* start RECORDS TO USE *

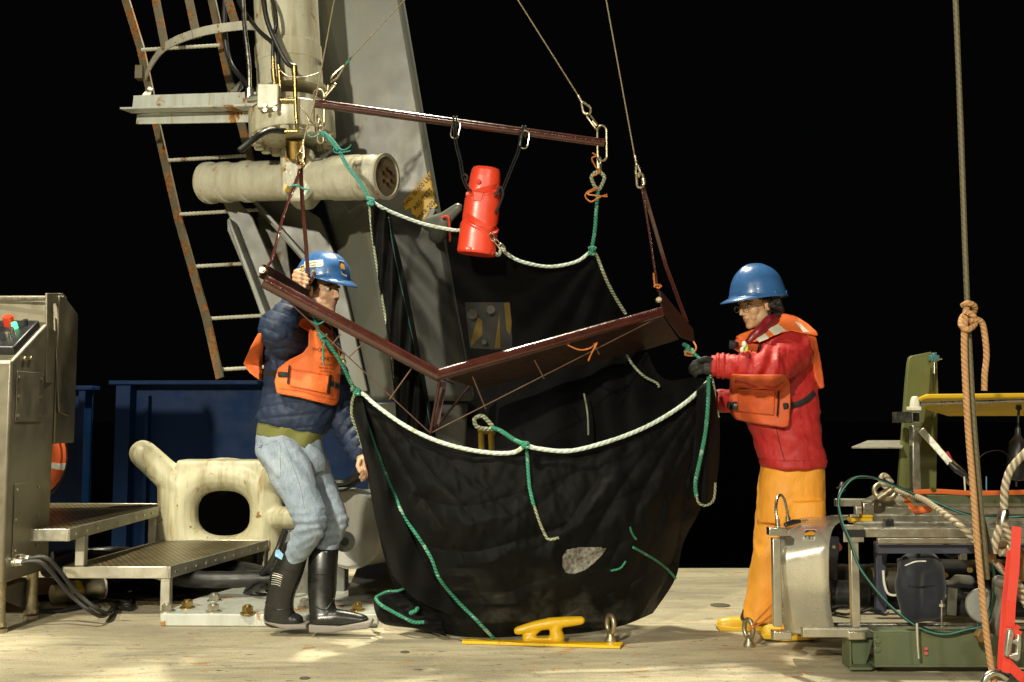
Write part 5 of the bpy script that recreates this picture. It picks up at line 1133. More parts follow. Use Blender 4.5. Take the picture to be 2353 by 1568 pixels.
b2_ = boot(man, [(711, 1256, 778, 1262, 4.93, .062), (708, 1300, 775, 1304, 4.91, .062), (707, 1350, 773, 1352, 4.89, .055), (709, 1385, 770, 1390, 4.87, .048), (711, 1425, 785, 1428, 4.85, .045)],
     [(733, 1424, .046), (770, 1420, .044), (805, 1424, .040), (832, 1428, .034)], [(708, 1437), (780, 1440), (852, 1428), (854, 1436), (845, 1446), (780, 1452), (760, 1456), (710, 1455)], 4.85, M['boot'], M['sole'])
bvb = bvh_of(b1_, b2_)
for q, o in (([(630, 1300), (665, 1313), (697, 1312)], b1_), ([(708, 1318), (740, 1322), (774, 1320)], b2_), ([(712, 1385), (745, 1402), (768, 1375)], b2_), ([(712, 1432), (780, 1434), (846, 1422)], b2_), ([(610, 1385), (635, 1402), (672, 1396)], b1_)):
    mk('moulded_rib', pline(q, bvb, .003, 0, 4.86), M['boot'], o)
for k in range(6):
    y = 1320+5*k; w_ = .0026 if k == 1 else .0011; mk('printed_stripe', pline([(627-k*.8, y-3), (637, y-1), (649-k, y+3)], bvb, w_, .0005, 4.86), M['label'], b1_)
mk('blue_patch', pad([(633, 1265), (641, 1262), (652, 1275), (648, 1288), (632, 1278)], bvb, .006, .001, 4.8, .003, 1, 3), mat('pale_blue_patch', (.2, .4, .6), .5), b1_)
# helmet
UPM = HR@V((0, -.16, 1)); HMr = basis((math.sin(math.radians(60)), -math.cos(math.radians(60)), -.22), (0, 0, 1))
hm = helmet(man, W(744, 635, YM-.005), HMr, .122, .138, .120, .040); bvh_h = bvh_of(hm)
mk('name_label', pad([(699, 601), (743, 597), (744, 613), (700, 617)], bvh_h, .006, .001, YM, .003, 1, 3), M['label'], hm)
for q in (604, 610): mk('label_writing', pline([(712, q+1), (725, q-1), (739, q-2)], bvh_h, .0013, .008, YM), M['sole'], hm)
sticker(hm, bvh_h, [(777, 597), (790, 600), (797, 636), (786, 631)], YM); sticker(hm, bvh_h, [(690, 612), (699, 608), (700, 630), (691, 634)], YM)
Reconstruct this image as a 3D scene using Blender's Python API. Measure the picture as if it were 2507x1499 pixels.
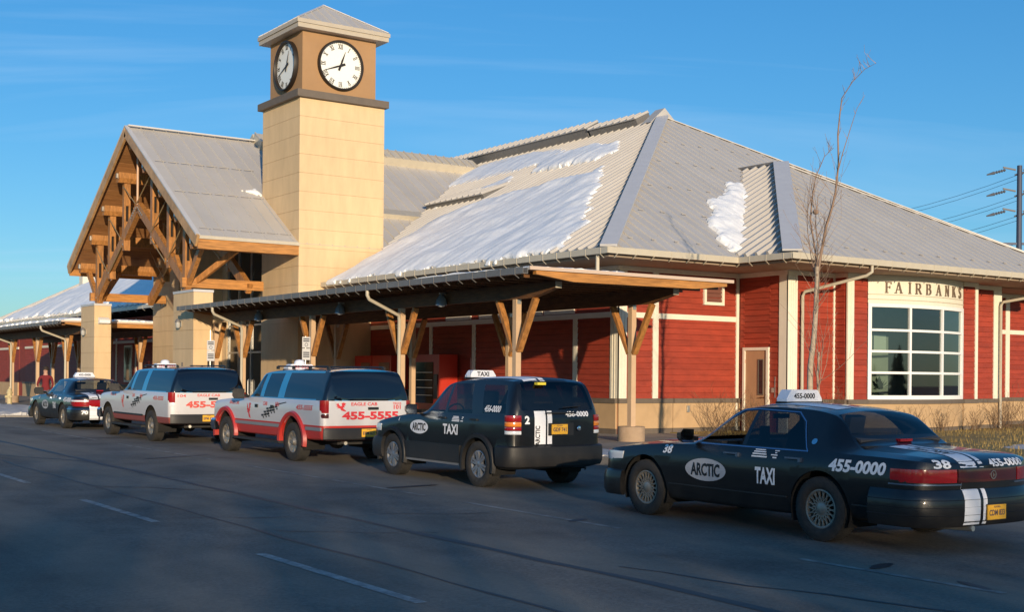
import bpy, bmesh, math, random
import numpy as np
from mathutils import Vector, Matrix, noise
from mathutils.bvhtree import BVHTree
from math import sin, cos, pi, radians, atan2, sqrt, hypot
random.seed(7)
sc = bpy.context.scene
COL = sc.collection
for o in list(bpy.data.objects): bpy.data.objects.remove(o)

# ------------------------------------------------------------------ camera
CAMH = 1.804
yaw, roll = 0.6090, 0.00858
fw = Vector((sin(yaw), cos(yaw), 0)); r0 = Vector((cos(yaw), -sin(yaw), 0)); u0 = Vector((0, 0, 1))
cr = r0*cos(roll) + u0*sin(roll); cu = u0*cos(roll) - r0*sin(roll)
cam = bpy.data.cameras.new('camera'); camo = bpy.data.objects.new('camera', cam); COL.objects.link(camo)
M = Matrix.Identity(4)
for i in range(3):
    M[i][0] = cr[i]; M[i][1] = cu[i]; M[i][2] = -fw[i]
M[2][3] = CAMH
camo.matrix_world = M
cam.sensor_width = 36; cam.lens = 36*3110.5/2507; cam.shift_y = (925.8-749.5)/2507
cam.clip_start = .1; cam.clip_end = 3000
sc.camera = camo

# ------------------------------------------------------------------ world, sun, exposure
SUN = Vector((-1, -2.5, .158*2.5)).normalized()
SUN_EL = math.asin(SUN.z); SUN_ROT = atan2(SUN.x, SUN.y)
sc.view_settings.view_transform = 'Standard'; sc.view_settings.look = 'None'
sc.view_settings.exposure = 0.12; sc.view_settings.gamma = 1; sc.view_settings.use_curve_mapping = False
w = bpy.data.worlds.new('World'); sc.world = w; w.use_nodes = True
nt = w.node_tree; nt.nodes.clear()
def N(t, **k):
    n = nt.nodes.new(t)
    for a, b in k.items(): setattr(n, a, b)
    return n
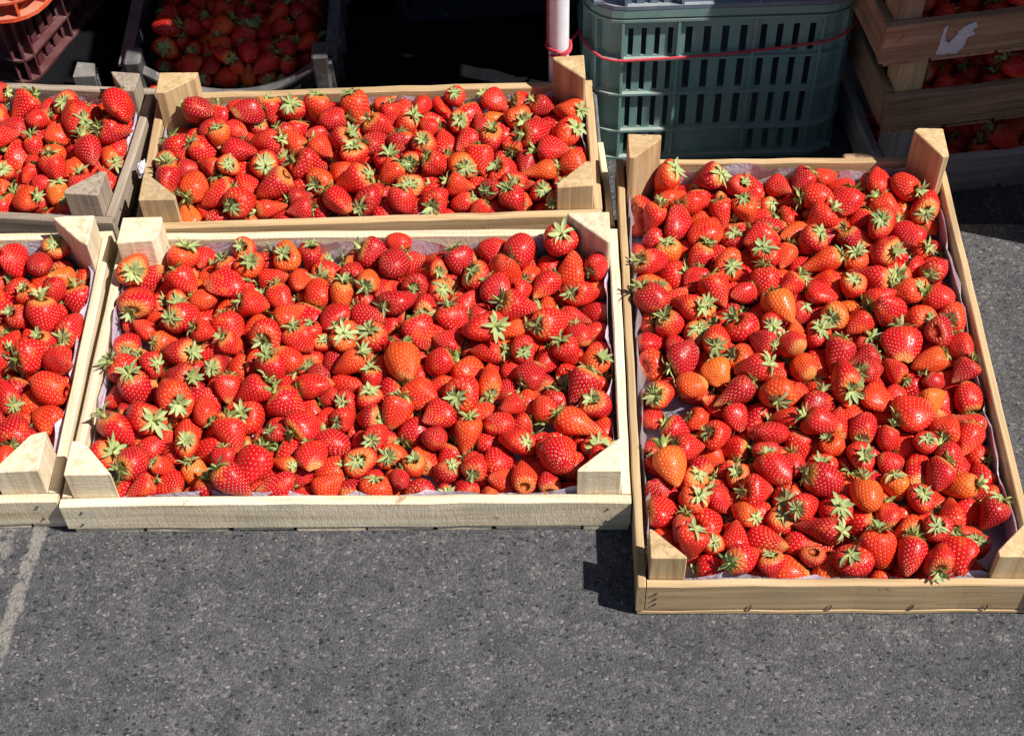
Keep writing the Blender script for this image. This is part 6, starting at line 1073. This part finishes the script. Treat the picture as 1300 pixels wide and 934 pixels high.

* end RECORDS TO USE *

WORK TO DO: Repeat the entries exactly. Pictures are excluded from the copy.

FULL RESPONSE:
Write part 5 of the bpy script that recreates this picture. It picks up at line 1133. More parts follow. Use Blender 4.5. Take the picture to be 2353 by 1568 pixels.
b2_ = boot(man, [(711, 1256, 778, 1262, 4.93, .062), (708, 1300, 775, 1304, 4.91, .062), (707, 1350, 773, 1352, 4.89, .055), (709, 1385, 770, 1390, 4.87, .048), (711, 1425, 785, 1428, 4.85, .045)],
     [(733, 1424, .046), (770, 1420, .044), (805, 1424, .040), (832, 1428, .034)], [(708, 1437), (780, 1440), (852, 1428), (854, 1436), (845, 1446), (780, 1452), (760, 1456), (710, 1455)], 4.85, M['boot'], M['sole'])
bvb = bvh_of(b1_, b2_)
for q, o in (([(630, 1300), (665, 1313), (697, 1312)], b1_), ([(708, 1318), (740, 1322), (774, 1320)], b2_), ([(712, 1385), (745, 1402), (768, 1375)], b2_), ([(712, 1432), (780, 1434), (846, 1422)], b2_), ([(610, 1385), (635, 1402), (672, 1396)], b1_)):
    mk('moulded_rib', pline(q, bvb, .003, 0, 4.86), M['boot'], o)
for k in range(6):
    y = 1320+5*k; w_ = .0026 if k == 1 else .0011; mk('printed_stripe', pline([(627-k*.8, y-3), (637, y-1), (649-k, y+3)], bvb, w_, .0005, 4.86), M['label'], b1_)
mk('blue_patch', pad([(633, 1265), (641, 1262), (652, 1275), (648, 1288), (632, 1278)], bvb, .006, .001, 4.8, .003, 1, 3), mat('pale_blue_patch', (.2, .4, .6), .5), b1_)
# helmet
UPM = HR@V((0, -.16, 1)); HMr = basis((math.sin(math.radians(60)), -math.cos(math.radians(60)), -.22), (0, 0, 1))
hm = helmet(man, W(744, 635, YM-.005), HMr, .122, .138, .120, .040); bvh_h = bvh_of(hm)
mk('name_label', pad([(699, 601), (743, 597), (744, 613), (700, 617)], bvh_h, .006, .001, YM, .003, 1, 3), M['label'], hm)
for q in (604, 610): mk('label_writing', pline([(712, q+1), (725, q-1), (739, q-2)], bvh_h, .0013, .008, YM), M['sole'], hm)
sticker(hm, bvh_h, [(777, 597), (790, 600), (797, 636), (786, 631)], YM); sticker(hm, bvh_h, [(690, 612), (699, 608), (700, 630), (691, 634)], YM)
Reconstruct this image as a 3D scene using Blender's Python API. Measure the picture as if it were 2507x1499 pixels.
import bpy, bmesh, math, random
import numpy as np
from mathutils import Vector, Matrix, noise
from mathutils.bvhtree import BVHTree
from math import sin, cos, pi, radians, atan2, sqrt, hypot
random.seed(7)
sc = bpy.context.scene
COL = sc.collection
for o in list(bpy.data.objects): bpy.data.objects.remove(o)

# ------------------------------------------------------------------ camera
CAMH = 1.804
yaw, roll = 0.6090, 0.00858
fw = Vector((sin(yaw), cos(yaw), 0)); r0 = Vector((cos(yaw), -sin(yaw), 0)); u0 = Vector((0, 0, 1))
cr = r0*cos(roll) + u0*sin(roll); cu = u0*cos(roll) - r0*sin(roll)
cam = bpy.data.cameras.new('camera'); camo = bpy.data.objects.new('camera', cam); COL.objects.link(camo)
M = Matrix.Identity(4)
for i in range(3):
    M[i][0] = cr[i]; M[i][1] = cu[i]; M[i][2] = -fw[i]
M[2][3] = CAMH
camo.matrix_world = M
cam.sensor_width = 36; cam.lens = 36*3110.5/2507; cam.shift_y = (925.8-749.5)/2507
cam.clip_start = .1; cam.clip_end = 3000
sc.camera = camo

# ------------------------------------------------------------------ world, sun, exposure
SUN = Vector((-1, -2.5, .158*2.5)).normalized()
SUN_EL = math.asin(SUN.z); SUN_ROT = atan2(SUN.x, SUN.y)
sc.view_settings.view_transform = 'Standard'; sc.view_settings.look = 'None'
sc.view_settings.exposure = 0.12; sc.view_settings.gamma = 1; sc.view_settings.use_curve_mapping = False
w = bpy.data.worlds.new('World'); sc.world = w; w.use_nodes = True
nt = w.node_tree; nt.nodes.clear()
def N(t, **k):
    n = nt.nodes.new(t)
    for a, b in k.items(): setattr(n, a, b)
    return n
Keep writing the Blender script for this image. This is part 6, starting at line 1073. This part finishes the script. Treat the picture as 1300 pixels wide and 934 pixels high.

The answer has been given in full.